2014年09月13日
日本にもどった、今回は中国経由。行きは北京でのトランジットだったけど、帰りは上海での乗り換え。上海では一度、中国入国と出国という形で、日本行きの便に載ることになる。浦東国際空港のなかの味千ラーメンを食べた。手持ちの中国元がないので、日本円で支払えそうなお店だろうと思ったから。
ラーメンの味は、日本国内で食べるラーメンからすると味が劣るが、空港で食べるものということを割り切るなら、円で支払いを受け付けてくれるだけでもありがたい。早朝で空港内が寒く、暖かいものを食べたい状況だったので嬉しい。
関空まで戻ってくるともう普通の日常。1週間旅行していたことが遠い過去のことのように思われる。夕方、家に戻り、仕事モード。飛行機の中でも普段以上によく寝ることが出来たし、今回は時間にも余裕があって大きなトラブルもない海外だった。準備し忘れた物もなかったし。
ミラノウニカ仕様のブースもよく出来ている、ハンガーを並べるだけでそこそこの雰囲気が出て、また、ブース内にテーブルを置くだけでほかに置くと邪魔にみえるくらいなので、ハンガーとメモだけあればよい感じの出展ができるのだ。これなら次回は展示会当日の朝に1時間で準備も可能に思える。
林与の出展で、生地ハンガーの展示だけじゃなく、ストールとワンピースという製品の形での展示にしたので、それが目立って、ブースの奥まで見に来てもらえる一つの要因になったのではなかろうかと思う部分もある。ヨーロッパの方にも受け入れられやすい柔らかさにしたのも正解であったろうと思う。ストールなどは頬に擦り付けて肌触りを確認されていた。

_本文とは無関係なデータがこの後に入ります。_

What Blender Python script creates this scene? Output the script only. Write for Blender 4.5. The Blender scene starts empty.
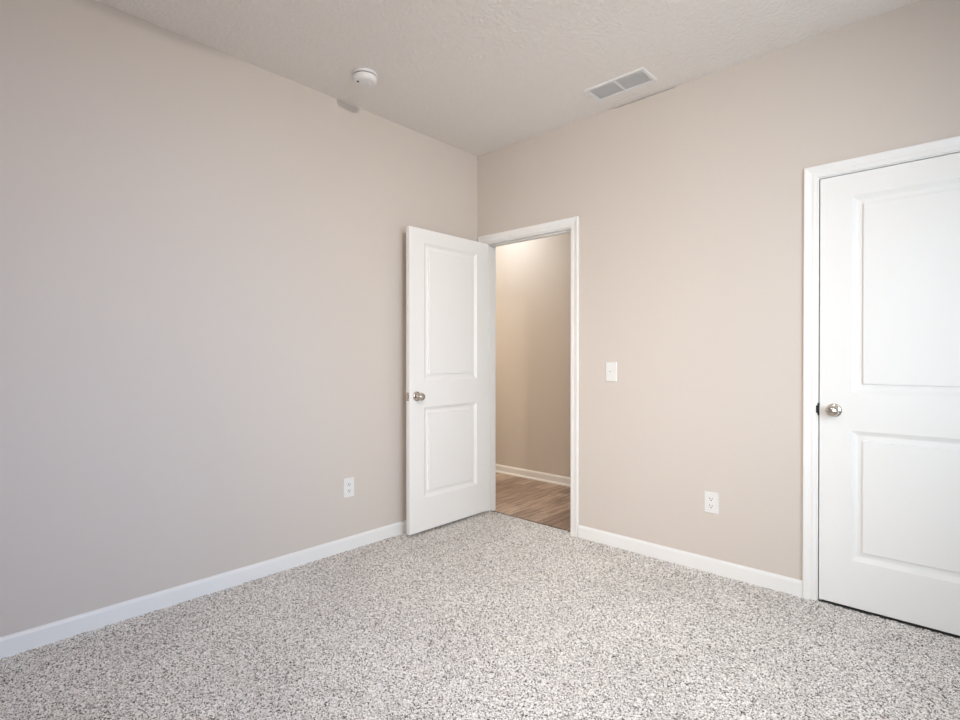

普段は注文数量や在庫の有無で値段なども変わってくるので、ハンガーに値段を表示しないのだが、今回は言葉が通じ難いので値段をすべてのハンガーに値段も記載した。ヨーロッパの方でも、林与のリネンの値段を見て驚かれることが多い。細番手のアイリッシュリネンなども効果ながら混ぜておいたが、アイリッシュリネンを選ばれた方は本当に多い。手が出ないけども、スワッチを少しでもよいのでほしいとおっしゃって下さる方もおられ、こういうリネンがあるということをヨーロッパの方に知ってもらうことも展示会出展の意義だと思う。
林与の細番手リネンに置き換えて近江上布の柄を展開するプロジェクトは、十分受け入れられたと思う。ヨーロッパでも近江上布のアーカイブを何十人ものデザイナーさんたちが食い入るように見てくださった。始めてこんなのをみたと驚いてくださるケースがほとんど。林与が恵まれているのは歴史的な背景にも恵まれていて、おじいさんの時代のモノづくりが今世界の人を魅了する。さて、私がどうそれを引き継いでいけるのかだが、一つはプリントという形、もう一つは絣での再現もあろうか。
戦後の麻の禁制が解けた後の15年のモノづくりが布の世界では人々に感銘を与える。仕事を超えて、フランス人のファッションプレス関連のデザイナーの方やイタリアのデザインの先生と初対面で一時間とか二時間、ものづくりがどうあるべきか話をしたり、その方たちというのが60歳くらいの方々だったりして、初対面で打ち解けて話せるというのも布の力の持つなんじゃあないだろうかと思うのだ。
今回のミラノウニカは、大満足の結果に終わった。林与自身の力だけじゃなく、たくさんの皆さんに助けてもらっての成果で感謝したい。ミラノウニカに来ておられる皆さんというのは前向きに動いておられる方ばかりで、そういう日本チームの一員として参加させていただけたことも、日本の繊維業界の元気な皆さんとの出会いをいただけてよかったと思う。
地元の能登川の駅で迎えの車に乗ろうとすると、ファブリカ村の陽子さんもお客さんを送ってこられたようでお出会いしてちょこっと雑談。イタリアから帰ってきたというご報告すると、麻組合さんもこの9月パリのメゾンデオブジェに出展されているお話。パリでも日本の伝統工芸の展示は好評価を得たのではないかと思う。